Tuesday, 11 September 2018

De Beers may become its own biggest competitor

This week in my ECONS102 class, we covered monopoly and firms with market power (a topic we actually cover much earlier in the semester in my ECONS101 class). One of the examples I talk about is De Beers, which had a stranglehold over the diamond market up until the late 1980s, but still commands a high degree of market power today. It is interesting to see what they are doing to maintain their market power. Bloomberg reported last week:
De Beers hasn’t even opened its first synthetic diamond store, but its looming entry into the market for man-made gems has already shaken the industry.
The unit of Anglo American Plc said three months ago that it plans to sell lab-grown diamonds at a fraction of the going rate, undercutting rivals like Chatham Created Gems Inc. and Diamond Foundry Inc. That’s already cut the price of man-made gems, furthering De Beers’s aim of increasing the premium paid for the diamonds it mines in Botswana, Namibia, South Africa and Canada.
De Beers will target younger consumers with its lab diamonds, sold under the Lightbox name for about $800 a carat. That’s a fifth of the price of existing man-made stones and one-tenth of the cost of buying a similar natural gem.
This is an interesting example of rent seeking, where a firm attempts to build (or maintain) its market power. It is also similar to a tactic we discuss in my ECONS101 class, which is where firms try to crowd the market by competing with themselves. However, I don't think that is De Beers' strategy in this case.

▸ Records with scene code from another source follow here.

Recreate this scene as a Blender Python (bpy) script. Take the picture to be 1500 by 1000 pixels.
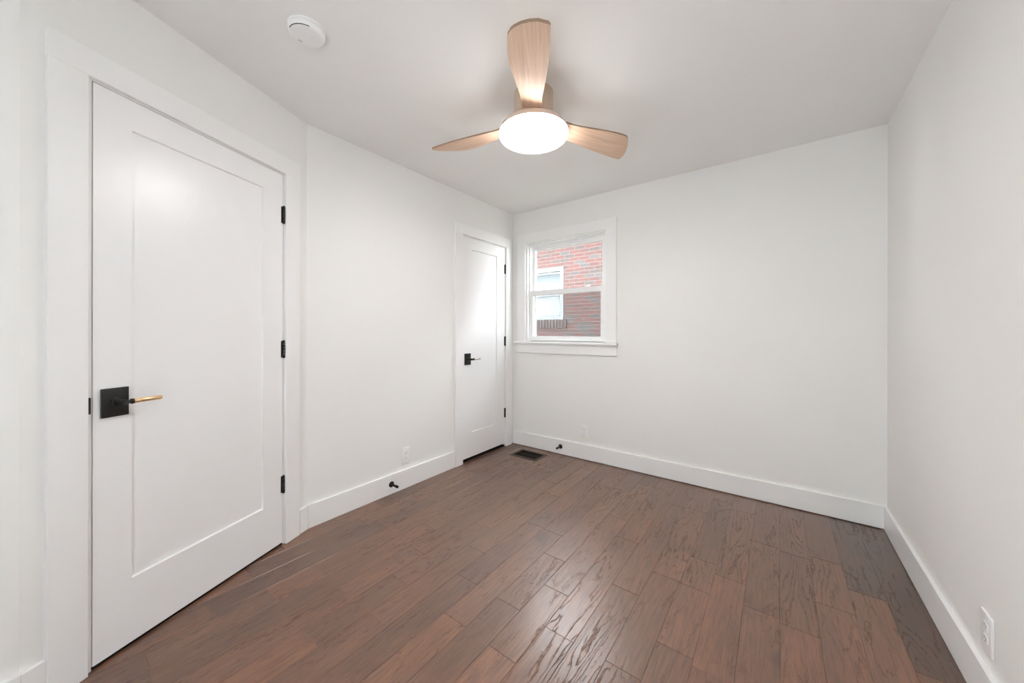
import bpy, bmesh, math, random
from mathutils import Vector, Matrix

# ---------------------------------------------------------------- fresh scene
for o in list(bpy.data.objects):
    bpy.data.objects.remove(o, do_unlink=True)
S = bpy.context.scene
C = S.collection
random.seed(7)

# ---------------------------------------------------------------- room numbers (metres)
XL, YB, XR, H = -2.2793, 3.0692, 0.5278, 2.44      # left wall, back wall, right wall, ceiling
YC, ANG = 0.9835, math.radians(22.643)              # corner of left wall and slanted door wall
YAW = math.radians(36.7127)
EYE = 1.185
YR = -0.75                                          # wall behind the camera
BB = 0.1415                                         # baseboard height
BT = 0.016
UA = Vector((math.sin(ANG), -math.cos(ANG), 0))     # along the slanted wall, towards the camera
NA = Vector((math.cos(ANG), math.sin(ANG), 0))      # out of the slanted wall into the room
PC = Vector((XL, YC, 0))
SE = 1.094                                          # length of the slanted wall
PE = PC + UA * SE                                   # where it ends

# ---------------------------------------------------------------- camera
cam_data = bpy.data.cameras.new('camera')
cam = bpy.data.objects.new('camera', cam_data)
C.objects.link(cam)
cam_data.sensor_width = 36.0
cam_data.lens = 36.0 * 522.36 / 1500.0
cam_data.shift_y = -(500 - 486.25) / 1500.0
cam_data.clip_start = 0.02
cam.matrix_world = (Matrix.Translation((0, 0, EYE)) @ Matrix.Rotation(YAW, 4, 'Z')
                    @ Matrix.Rotation(math.radians(90), 4, 'X') @ Matrix.Rotation(0.0013, 4, 'Z'))
S.camera = cam

# ---------------------------------------------------------------- world: overcast sky
SKY = 17.0
world = bpy.data.worlds.new('overcast_sky')
S.world = world
world.use_nodes = True
wn, wl = world.node_tree.nodes, world.node_tree.links
wn.clear()
w_out = wn.new('ShaderNodeOutputWorld')
w_bg = wn.new('ShaderNodeBackground')
w_tc = wn.new('ShaderNodeTexCoord')
w_sep = wn.new('ShaderNodeSeparateXYZ')
w_ramp = wn.new('ShaderNodeValToRGB')
# brighter lower half added as upward fill for the ceiling, overcast sky above it
for _k, (_p, _c) in enumerate(((0.49, (1.65, 1.67, 1.70, 1)), (0.51, (0.88, 0.91, 0.96, 1)), (1.0, (0.93, 0.96, 1.0, 1)))):
    _e = w_ramp.color_ramp.elements[_k] if _k < 2 else w_ramp.color_ramp.elements.new(_p)
    _e.position, _e.color = _p, _c
w_half = wn.new('ShaderNodeMath')
w_half.operation = 'MULTIPLY_ADD'
w_half.inputs[1].default_value = 0.5
w_half.inputs[2].default_value = 0.5
wl.new(w_tc.outputs['Generated'], w_sep.inputs[0])
wl.new(w_sep.outputs['Z'], w_half.inputs[0])
wl.new(w_half.outputs[0], w_ramp.inputs[0])
wl.new(w_ramp.outputs[0], w_bg.inputs[0])
w_bg.inputs[1].default_value = SKY
wl.new(w_bg.outputs[0], w_out.inputs[0])

LAMP = 34.0                                          # radiance of the fan's glowing diffuser

S.view_settings.view_transform = 'Standard'
S.view_settings.look = 'None'
S.view_settings.gamma = 1.0
S.view_settings.use_curve_mapping = False
S.view_settings.exposure = 0.53
S.cycles.use_denoising = True
S.cycles.max_bounces = 12
S.cycles.diffuse_bounces = 8
S.cycles.glossy_bounces = 4
S.cycles.transparent_max_bounces = 12
S.cycles.sample_clamp_indirect = 6.0
S.cycles.caustics_reflective = False
S.cycles.caustics_refractive = False

# ---------------------------------------------------------------- materials
def srgb(r, g, b):
    f = lambda c: c / 12.92 if c <= 0.04045 else ((c + 0.055) / 1.055) ** 2.4
    return (f(r / 255), f(g / 255), f(b / 255), 1)

class NT:
    def __init__(self, name):
        self.m = bpy.data.materials.new(name)
        self.m.use_nodes = True
        self.n = self.m.node_tree.nodes
        self.l = self.m.node_tree.links
        self.n.clear()
        self.out = self.n.new('ShaderNodeOutputMaterial')
    def new(self, t, **kw):
        x = self.n.new(t)
        for k, v in kw.items():
            setattr(x, k, v)
        return x
    def link(self, a, b):
        self.l.new(a, b)
    def math(self, op, a, b=None, c=None):
        x = self.n.new('ShaderNodeMath')
        x.operation = op
        for i, v in enumerate((a, b, c)):
            if v is None:
                continue
            if isinstance(v, (int, float)):
                x.inputs[i].default_value = v
            else:
                self.l.new(v, x.inputs[i])
        return x.outputs[0]
    def mix(self, fac, a, b, blend='MIX'):
        x = self.n.new('ShaderNodeMix')
        x.data_type = 'RGBA'
        x.blend_type = blend
        for i, v in ((0, fac), (6, a), (7, b)):
            if isinstance(v, (int, float, tuple)):
                x.inputs[i].default_value = v
            else:
                self.l.new(v, x.inputs[i])
        return x.outputs[2]
    def ramp(self, fac, stops):
        x = self.n.new('ShaderNodeValToRGB')
        e = x.color_ramp.elements
        while len(e) < len(stops):
            e.new(0.5)
        for k, (p, c) in enumerate(stops):
            e[k].position = p
            e[k].color = c if len(c) == 4 else (*c, 1)
        self.l.new(fac, x.inputs[0])
        return x.outputs[0]
    def noise(self, vec, scale, detail=2.0, rough=0.5, distortion=0.0):
        x = self.n.new('ShaderNodeTexNoise')
        x.inputs['Scale'].default_value = scale
        x.inputs['Detail'].default_value = detail
        x.inputs['Roughness'].default_value = rough
        x.inputs['Distortion'].default_value = distortion
        if vec is not None:
            self.l.new(vec, x.inputs['Vector'])
        return x.outputs[0]
    def bump(self, height, strength, dist, normal=None):
        x = self.n.new('ShaderNodeBump')
        x.inputs['Strength'].default_value = strength
        x.inputs['Distance'].default_value = dist
        self.l.new(height, x.inputs['Height'])
        if normal is not None:
            self.l.new(normal, x.inputs['Normal'])
        return x.outputs[0]
    def principled(self, color, rough, metallic=0.0, spec=0.5, normal=None, coat=0.0):
        b = self.n.new('ShaderNodeBsdfPrincipled')
        for k, v in (('Base Color', color), ('Roughness', rough), ('Metallic', metallic),
                     ('Specular IOR Level', spec), ('Coat Weight', coat), ('Normal', normal)):
            if v is None:
                continue
            if isinstance(v, (int, float, tuple)):
                b.inputs[k].default_value = v
            else:
                self.l.new(v, b.inputs[k])
        self.l.new(b.outputs[0], self.out.inputs[0])
        return b

def paint(name, col, rough, spec=0.5, tex=0.0, scale=180.0):
    t = NT(name)
    tc = t.new('ShaderNodeTexCoord')
    nrm = None
    if tex:
        nrm = t.bump(t.noise(tc.outputs['Object'], scale, 3.0), tex, 0.002)
    v = t.noise(tc.outputs['Object'], 1.7, 2.0)
    c = t.mix(v, tuple(x * 0.985 for x in col[:3]) + (1,), tuple(min(1, x * 1.01) for x in col[:3]) + (1,))
    t.principled(c, rough, spec=spec, normal=nrm)
    return t.m

M = {}
M['wall'] = paint('matte_white_wall_paint', (0.83, 0.826, 0.812, 1), 0.6, 0.25, 0.12)
M['ceiling'] = paint('flat_white_ceiling_paint', (0.86, 0.855, 0.845, 1), 0.8, 0.15, 0.15)
M['trim'] = paint('satin_white_trim_paint', (0.86, 0.86, 0.86, 1), 0.34, 0.5, 0.03, 60.0)
M['door'] = paint('satin_white_door_paint', (0.86, 0.86, 0.865, 1), 0.30, 0.5, 0.03, 45.0)
M['vinyl'] = paint('white_window_vinyl', (0.86, 0.865, 0.87, 1), 0.35, 0.5)
M['plastic'] = paint('white_plastic', (0.85, 0.85, 0.855, 1), 0.35, 0.5)
M['slot'] = paint('dark_slot_recess', (0.07, 0.07, 0.072, 1), 0.6, 0.3)
M['dark'] = paint('dark_void', (0.012, 0.010, 0.009, 1), 0.9, 0.1)

def metal(name, col, rough, metallic=1.0):
    t = NT(name)
    tc = t.new('ShaderNodeTexCoord')
    mp = t.new('ShaderNodeMapping')
    mp.inputs['Scale'].default_value = (600, 600, 40)
    t.link(tc.outputs['Object'], mp.inputs[0])
    n = t.noise(mp.outputs[0], 1.0, 2.0)
    t.principled(col, t.math('MULTIPLY_ADD', n, 0.12, rough - 0.06), metallic)
    return t.m

M['black'] = metal('matte_black_metal', (0.012, 0.012, 0.012, 1), 0.42, 0.3)
M['brass'] = metal('satin_brass', (0.83, 0.60, 0.36, 1), 0.30)
M['nickel'] = metal('satin_nickel', (0.72, 0.70, 0.67, 1), 0.28)
M['bronze'] = metal('brown_bronze_register', (0.085, 0.058, 0.042, 1), 0.45, 0.35)

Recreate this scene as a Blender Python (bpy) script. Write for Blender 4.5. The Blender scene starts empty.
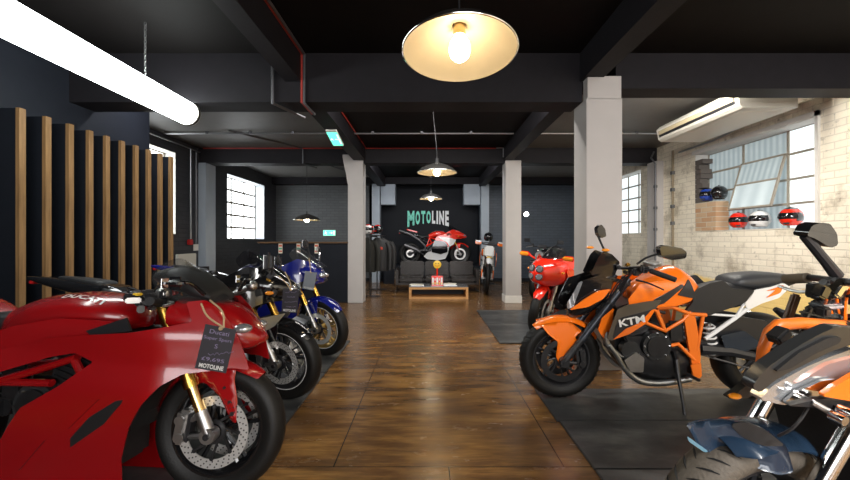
import bpy, bmesh, math, random
from mathutils import Vector, Matrix, noise
from mathutils.geometry import delaunay_2d_cdt
from mathutils.bvhtree import BVHTree
random.seed(7)
sc = bpy.context.scene
COL = sc.collection
F, CX, CY, H = 380.0, 428.0, 240.0, 1.2

# ------------------------------------------------------------------ camera
cam = bpy.data.objects.new('camera', bpy.data.cameras.new('camera'))
COL.objects.link(cam)
cam.location = (0, 0, H); cam.rotation_euler = (math.pi/2, 0, 0)
cam.data.sensor_width = 36; cam.data.lens = 36*F/850
cam.data.shift_x = -(CX-425)/850; cam.data.clip_start = .05
sc.camera = cam
# ------------------------------------------------------------------ world, exposure
w = bpy.data.worlds.new('World'); sc.world = w; w.use_nodes = True
w.node_tree.nodes['Background'].inputs[0].default_value = (.75, .85, 1, 1)
w.node_tree.nodes['Background'].inputs[1].default_value = 1.0
sc.view_settings.view_transform = 'Standard'; sc.view_settings.look = 'None'
sc.view_settings.gamma = 1; sc.view_settings.use_curve_mapping = False
sc.view_settings.exposure = 1.1
TUBE_E, BULB_E, WIN_E, REAR_E, CEIL_E, BAY_E = 7.0, 40.0, 20.0, 98.0, 150.0, 27.0

def area(name, loc, rot, sx, sy, power, col):
    l = bpy.data.lights.new(name, 'AREA'); l.shape = 'RECTANGLE'; l.size = sx; l.size_y = sy
    l.energy = power; l.color = col
    o = bpy.data.objects.new(name, l); COL.objects.link(o); o.location = loc; o.rotation_euler = rot
    return o
# both are added fill lights behind the camera, with no seen source
area('rear_fill_light', (.9, -4.1, 1.75), (math.radians(90), 0, 0), 4.4, 2.0, REAR_E, (.98, .98, 1))
area('overhead_fill_light', (2.0, -1.3, 2.8), (math.radians(12), math.radians(-28), 0), .4, 2.4, CEIL_E, (1, .97, .93))

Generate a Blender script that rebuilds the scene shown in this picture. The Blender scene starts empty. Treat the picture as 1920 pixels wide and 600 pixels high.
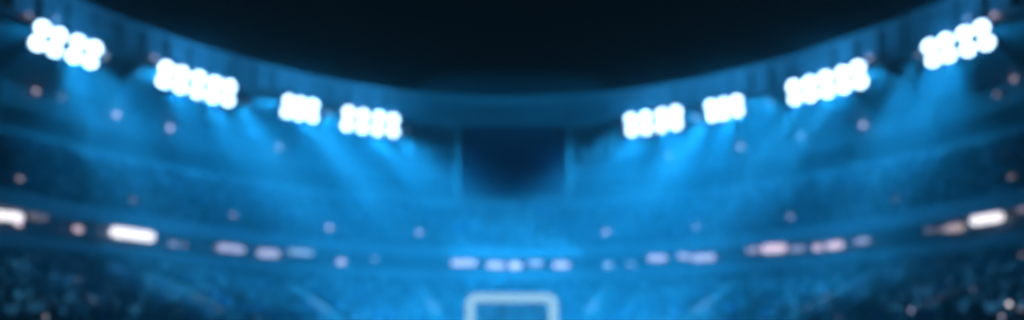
import bpy, bmesh, math, random
import numpy as np
from mathutils import Vector, Matrix
from mathutils.bvhtree import BVHTree

random.seed(7)
rng = np.random.default_rng(7)
SC = bpy.context.scene
COL = SC.collection
PI = math.pi

# ------------------------------------------------------------------ camera
F = 1500.0           # focal length in pixels of the 1920 px wide picture
EYE = 1.15           # eye height above the pitch
HZ = 590.0           # picture row of the horizon
def at(px, py, d):   # the point at depth d along a picture direction
    return Vector(((px - 960) / F * d, d, EYE + (HZ - py) / F * d))
cd = bpy.data.cameras.new('camera')
cam = bpy.data.objects.new('camera', cd)
COL.objects.link(cam)
cam.location = (0, 0, EYE)
cam.rotation_euler = (PI / 2, 0, 0)
cd.sensor_width = 36.0
cd.lens = 36.0 * F / 1920.0
cd.shift_y = (HZ - 300.0) / 1920.0
cd.clip_start = 0.1
cd.clip_end = 3000
cd.dof.use_dof = True
FOCUS = 6.0
BLUR = 21.5          # blur circle (px) at the far end stand
APERTURE = BLUR / ((126 - FOCUS) / 126) * FOCUS / F
cd.dof.focus_distance = FOCUS
cd.dof.aperture_fstop = (cd.lens / 1000.0) / APERTURE
SC.camera = cam

# ------------------------------------------------------------------ materials
def mat(name, col, rough=0.7, metal=0.0, var=0.25, scale=1.5, spec=0.3, emit=None, emit_s=0.0):
    m = bpy.data.materials.new(name)
    m.use_nodes = True
    nt = m.node_tree
    b = nt.nodes['Principled BSDF']
    b.inputs['Roughness'].default_value = rough
    b.inputs['Metallic'].default_value = metal
    b.inputs['Specular IOR Level'].default_value = spec
    tc = nt.nodes.new('ShaderNodeTexCoord')
    no = nt.nodes.new('ShaderNodeTexNoise')
    no.inputs['Scale'].default_value = scale
    no.inputs['Detail'].default_value = 4
    nt.links.new(tc.outputs['Object'], no.inputs['Vector'])
    rp = nt.nodes.new('ShaderNodeValToRGB')
    rp.color_ramp.elements[0].position = 0.3
    rp.color_ramp.elements[1].position = 0.7
    rp.color_ramp.elements[0].color = [c * (1 - var) for c in col] + [1]
    rp.color_ramp.elements[1].color = [min(1, c * (1 + var)) for c in col] + [1]
    nt.links.new(no.outputs['Fac'], rp.inputs['Fac'])
    nt.links.new(rp.outputs['Color'], b.inputs['Base Color'])
    if emit:
        b.inputs['Emission Color'].default_value = list(emit) + [1]
        b.inputs['Emission Strength'].default_value = emit_s
    return m

M = {
    'concrete': mat('weathered_concrete', (0.22, 0.23, 0.24), 0.85, var=0.3, scale=0.5),
    'terrace': mat('terrace_concrete', (0.10, 0.11, 0.12), 0.9, var=0.35, scale=0.8),
    'step': mat('stair_concrete', (0.40, 0.39, 0.38), 0.8, var=0.2, scale=1.5),
    'band': mat('painted_balcony', (0.42, 0.43, 0.45), 0.5, var=0.15, scale=0.35),
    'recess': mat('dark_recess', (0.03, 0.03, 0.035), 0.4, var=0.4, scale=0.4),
    'roof': mat('roof_sheet', (0.30, 0.32, 0.34), 0.6, var=0.2, scale=0.2),
    'rim': mat('roof_rim_paint', (0.25, 0.26, 0.28), 0.5, var=0.2, scale=0.3),
    'rim2': mat('rim_lattice_paint', (0.20, 0.21, 0.22), 0.5, 0.1, var=0.15),
    'steel': mat('painted_steel', (0.42, 0.44, 0.46), 0.45, 0.2, var=0.15),
    'darksteel': mat('dark_steel', (0.06, 0.065, 0.07), 0.5, 0.4, var=0.2),
    'screen': mat('switched_off_screen', (0.018, 0.034, 0.06), 0.35, var=0.3, scale=2.0),
    'white': mat('white_goal_paint', (0.82, 0.82, 0.82), 0.35, var=0.04),
    'net': mat('white_net', (0.6, 0.6, 0.6), 0.8, var=0.05),
    'grass': mat('pitch_grass', (0.03, 0.075, 0.02), 0.9, var=0.35, scale=0.6),
    'line': mat('pitch_line_paint', (0.75, 0.76, 0.74), 0.8, var=0.1),
    'ground': mat('stadium_ground', (0.05, 0.05, 0.052), 0.9, var=0.3, scale=0.2),
    'skin': mat('skin', (0.42, 0.27, 0.20), 0.6, var=0.2),
    'hair': mat('hair', (0.03, 0.022, 0.018), 0.7, var=0.3),
    'glass': mat('dark_gallery_glass', (0.03, 0.035, 0.04), 0.2, var=0.2, spec=0.5),
}
CLOTH = [mat('cloth_%s' % n, c, 0.85, var=0.2, scale=3) for n, c in (
    ('black', (0.02, 0.02, 0.022)), ('navy', (0.03, 0.05, 0.12)), ('blue', (0.08, 0.26, 0.60)),
    ('grey', (0.2, 0.2, 0.21)), ('white', (0.82, 0.82, 0.82)), ('rose', (0.50, 0.22, 0.25)),
    ('teal', (0.08, 0.38, 0.45)))]

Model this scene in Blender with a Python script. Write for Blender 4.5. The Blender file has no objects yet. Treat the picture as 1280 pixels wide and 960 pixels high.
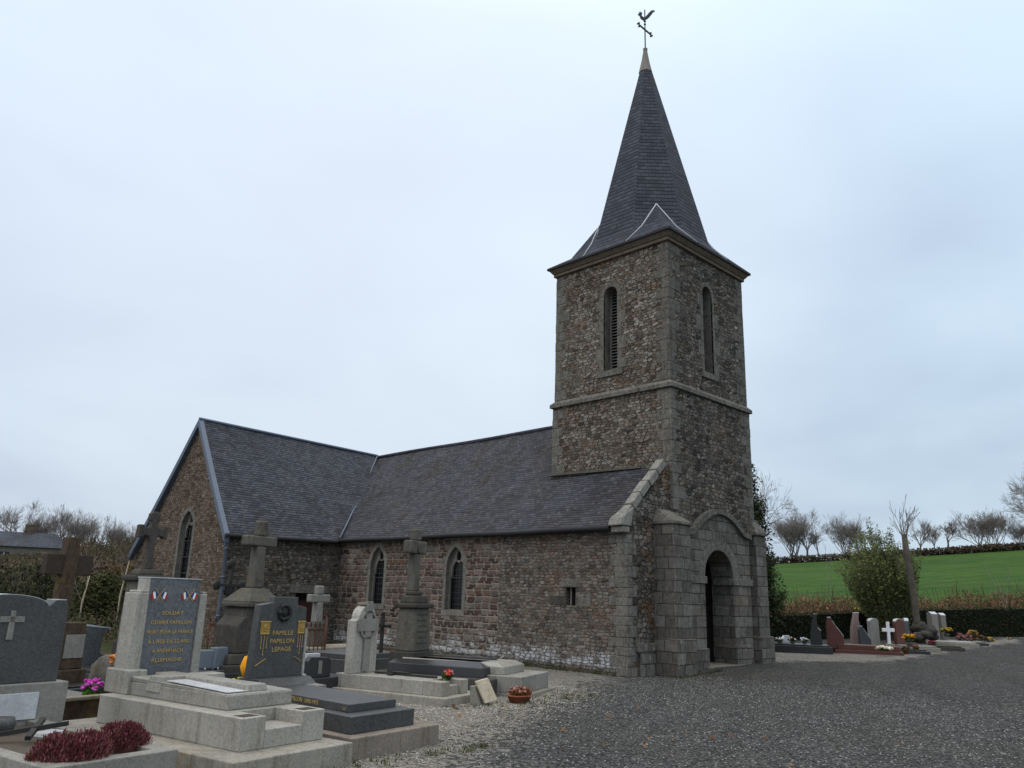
import bpy, bmesh, math, random
from mathutils import Vector, Matrix, noise
from mathutils.geometry import tessellate_polygon
random.seed(11)
R = math.radians
scn = bpy.context.scene
COL = scn.collection

# ------------------------------------------------------------------ camera
FPX = 996.52
CAM = Vector((-18.346, -12.338, 1.768))
def cam_axes(yaw, pitch, roll):
    f = Vector((math.cos(pitch)*math.cos(yaw), math.cos(pitch)*math.sin(yaw), math.sin(pitch)))
    r = Vector((math.sin(yaw), -math.cos(yaw), 0)); u = r.cross(f)
    c, s = math.cos(roll), math.sin(roll)
    return c*r+s*u, -s*r+c*u, f
CR, CU, CF = cam_axes(R(45.5518742), R(15.0033287), R(1.8088856))
cd = bpy.data.cameras.new('camera'); cam = bpy.data.objects.new('camera', cd); COL.objects.link(cam)
cd.sensor_width = 36; cd.lens = FPX/1280*36; cd.clip_end = 3000
cam.matrix_world = Matrix(((CR.x, CU.x, -CF.x, CAM.x), (CR.y, CU.y, -CF.y, CAM.y), (CR.z, CU.z, -CF.z, CAM.z), (0, 0, 0, 1)))
scn.camera = cam
def ray(x, y):
    d = CF + CR*((x-640)/FPX) + CU*((480-y)/FPX)
    return d
def flat_dir(x, y):
    d = ray(x, y); h = math.hypot(d.x, d.y); return d.x/h, d.y/h, d.z/h
def spot(x, y, D):                 # point seen in that direction at ground distance D
    a, b, c = flat_dir(x, y); return Vector((CAM.x+a*D, CAM.y+b*D, CAM.z+c*D))

def clamp(t, a=0., b=1.): return max(a, min(b, t))
def ss(t): t = clamp(t); return t*t*(3-2*t)

# ------------------------------------------------------------------ terrain
def az_of(x, y): a, b, _ = flat_dir(x, y); return math.degrees(math.atan2(b, a))
AZ_A, AZ_B = az_of(965, 757), az_of(1280, 768)     # right-hand field, left and right limit
AZ_L = az_of(170, 733)
ZC0, ZC1 = spot(965, 704, 150).z, spot(1280, 686, 150).z
ZL0, ZL1 = spot(965, 757, 52).z, spot(1280, 745, 60).z
def hedge_D(az): return 37 + (AZ_A-az)/(AZ_A-AZ_B)*11
def height(x, y):
    dx, dy = x-CAM.x, y-CAM.y; D = math.hypot(dx, dy); az = math.degrees(math.atan2(dy, dx))
    z = .15*ss((x+1)/3) + .55*clamp((x-3)/23)
    if x > 26: z = .7
    wr = ss((AZ_A+14-az)/12) * ss((az+75)/30)
    if wr > 0:
        k = clamp((AZ_A-az)/(AZ_A-AZ_B), -.4, 1.6)
        hd = hedge_D(clamp(az, AZ_B-30, AZ_A+20))+1.5
        z0 = z; zc = ZC0+(ZC1-ZC0)*k; zl = ZL0+(ZL1-ZL0)*k
        if D > hd:
            if D < hd+12: zz = z0+(zl-z0)*ss((D-hd)/12)
            else:
                t = (D-hd-12)/(150-hd-12)
                zz = zl+(zc-zl)*t if t < 1 else zc+(1-math.exp(-(t-1)*1.))*.4-(t-1)*1.6
            z = z*(1-wr)+zz*wr
    wl = ss((az-AZ_L+12)/10) * ss((150-az)/30)
    if wl > 0 and D > 33:
        t = (D-33)/90.
        zz = z + 7.*(1-math.exp(-t*1.25))
        z = z*(1-wl)+zz*wl
    return z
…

Synthetic diamonds are a close substitute for natural diamonds, and natural diamonds represent a highly profitable business for De Beers. If some of De Beers' competitors (like Chatham or Diamond Foundry) start producing high-quality synthetic diamonds and selling them relatively cheaply, then some diamond consumers will be induced to switch from natural diamonds to synthetic diamonds, and De Beers will lose profits. By selling synthetic diamonds itself at a very low price, clearly De Beers' goal is to make it unprofitable for the synthetic diamond producers to operate, by seriously undercutting their prices - a tactic known as predatory pricing. The synthetic diamond competitors won't be able to compete with De Beers for long at the low prices, and will soon go out of business (at least, that is what De Beers is hoping). At that point, De Beers can quietly exit the synthetic diamond industry and resume claiming high profits from natural diamonds (having taken a bit of a hit to its profits from both synthetic and natural diamonds in the meantime).

There is a problem with this strategy though, and it's a problem with predatory pricing generally. Unless there is some barrier to entry into the synthetic diamond industry, undercutting those competitors and forcing them out of the market is only a temporary solution for De Beers. As soon as De Beers exits the market, or raises the price of synthetic diamonds, some other new competitor can come into the synthetic diamond market. Unless De Beers can keep new competitors out of the market.

Is there a barrier to entry? I don't know the synthetic diamond market well, but I suppose that the number of ways that you can create high-quality synthetic diamonds is probably limited, and that Chatham and Diamond Foundry, as well as De Beers, use technologies that are covered by patents. Patents can create a (time-limited) barrier to entry into the market, since no competitors can use the technology covered by the patent. So, if De Beers makes it untenable for their synthetic diamond competitors to operate, perhaps this is a cynical ploy by De Beers to capture the synthetic diamond patents, either by a hostile takeover of the firms that are struggling to be profitable in the wake of low prices, or by buying the patents in a fire sale of those firms' assets?

It will be interesting to see how this plays out in the long term.